Poonam Mahajan, newly-elected MP from North-Central Mumbai on Friday visited areas along the Mithi river to see for herself the progress of desilting work ahead of the monsoon.

Mahajan, who spent some time at the Kranti Nagar slum in Kurla (West) and at Vakola bridge, expressed her satisfaction over the progress of the work, but hoped that the civic body would do more.

"The civic officials are doing their best. While in certain areas they have fared well, there is a lot of work that has to be completed before the monsoon. The MMRDA also needs to do much more," Mahajan said.

The first-time MP was told by some residents that desilting had not started in some places and that the construction of retention walls in some parts was delayed on account of obstructions on the river banks.

Mahajan was accompanied by Parag Alavani, a former corporator, Manoj Kotak, leader of the BJP group in the Brihanmumbai Municipal Corporation (BMC), other party fuctionaries and some senior civic officials.

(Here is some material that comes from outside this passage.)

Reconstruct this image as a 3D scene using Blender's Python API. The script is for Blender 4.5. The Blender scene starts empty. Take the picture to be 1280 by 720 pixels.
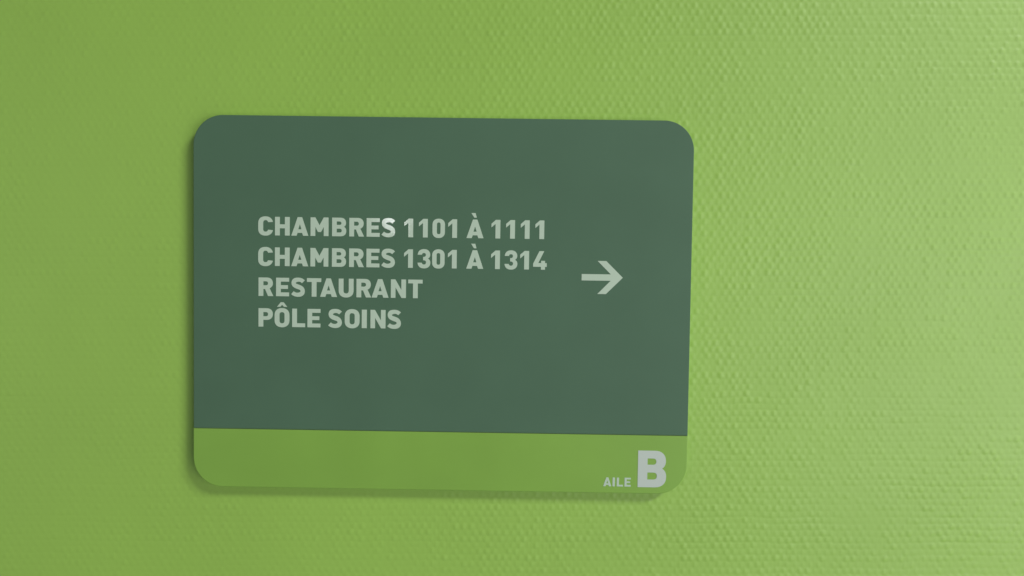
import bpy, math
import numpy as np
from mathutils import Vector, Matrix
from mathutils.geometry import tessellate_polygon

sc = bpy.context.scene
MM = 0.001
# ------------------------------------------------------------------ camera
# the middle of the sign's front face hangs 1.55 m above the floor; wall plane is y = 0
ZC = 1.55
FRONT = -0.0075
cam = bpy.data.cameras.new('camera')
co = bpy.data.objects.new('camera', cam)
sc.collection.objects.link(co)
co.location = (0.04654, FRONT - 0.46204, ZC + 0.02754)
co.rotation_euler = (math.radians(90 - 2.1026), 0, math.radians(0.4883))
cam.lens = 27.0
cam.sensor_width = 36.0
cam.clip_start = 0.01
cam.clip_end = 50
sc.camera = co
sc.render.resolution_x, sc.render.resolution_y = 1024, 576

# ------------------------------------------------------------------ world: dim even light of a corridor with green walls
w = bpy.data.worlds.new('World')
sc.world = w
w.use_nodes = True
bg = w.node_tree.nodes['Background']
bg.inputs['Color'].default_value = (1.0, 1.0, 1.0, 1)
bg.inputs['Strength'].default_value = 0.045

sc.view_settings.view_transform = 'Standard'
sc.view_settings.look = 'None'
sc.view_settings.exposure = 0.07
sc.view_settings.gamma = 1.0


def area(name, loc, target, sx, sz, power, color):
    l = bpy.data.lights.new(name, 'AREA')
    l.shape = 'RECTANGLE'
    l.size, l.size_y = sx, sz
    l.energy = power
    l.color = color
    o = bpy.data.objects.new(name, l)
    o.location = loc
    d = Vector(target) - Vector(loc)
    o.rotation_euler = d.to_track_quat('-Z', 'Y').to_euler()
    sc.collection.objects.link(o)
    return o


C0 = (0, 0, ZC)
# corridor ceiling lamp up to the right: makes the shadow below and left of the sign
area('corridor_lamp', (2.70, -2.3, ZC + 2.25), (0, 0, ZC), 1.2, 0.42, 78.0, (1.0, 1.0, 0.98))
# window light from the right end of the corridor: the sheen on the paint
area('side_light', (1.30, -1.55, ZC - 0.24), (0.3, 0, ZC), 1.2, 0.9, 12.2, (1.05, 0.97, 1.10))
area('far_side_light', (1.9, -1.1, ZC - 0.1), (0.35, 0, ZC), 0.6, 1.0, 1.5, (0.95, 1.0, 1.05))
# added fill lamp for the opposite wall's bounce, lightens the left shadow
area('left_fill', (-1.55, -1.7, ZC + 0.0), (-0.1, 0, ZC), 1.3, 1.6, 4.1, (0.96, 1.0, 0.96))
# added fill lamp from below: lifts the lower wall, bluish for the panel
area('low_fill', (0.25, -0.75, ZC - 1.05), (0.1, 0, ZC - 0.1), 1.4, 0.8, 1.3, (0.85, 1.0, 1.20))
# small lamp whose mirror image shows in the glossy lettering
area('small_lamp', (-0.474, -2.75, ZC + 0.262), (-0.03, 0, ZC + 0.05), 0.070, 0.20, 0.8, (1.0, 0.96, 1.05))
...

The BMC is responsible for work north of CST bridge in Kurla, MMRDA is in charge of the work from the CST bridge to Mahim Creek where the river flows into the sea. The deadline for completing the desilting work is June 5.

Four children were swept away in the flood waters at Kranti Nagar after the Mithi overflowed its banks in 2005. The river has been widened, retaining walls have been constructed after slum dwellings were cleared and a higher bridge constructed two years ago.

At Vakola, Bharat Vishwakarma, a member of the Area Local Management group, said no desilting had been done in his area. "We had a meeting with our ward officials a few days ago but no work has started so far," he said.

Laxman Vhatkar, director in BMC's engineering services department, said , "The work is on. Unfortunately, slum residents throw garbage in the river. Moreover, due to lack of a separate sewer line in the area, industrial waste and sewerage flow into the river, undoing most of our work."

Mahajan said she would look examine the possibility of diverting the sewer line. "It will be an expensive project and may take time," she said.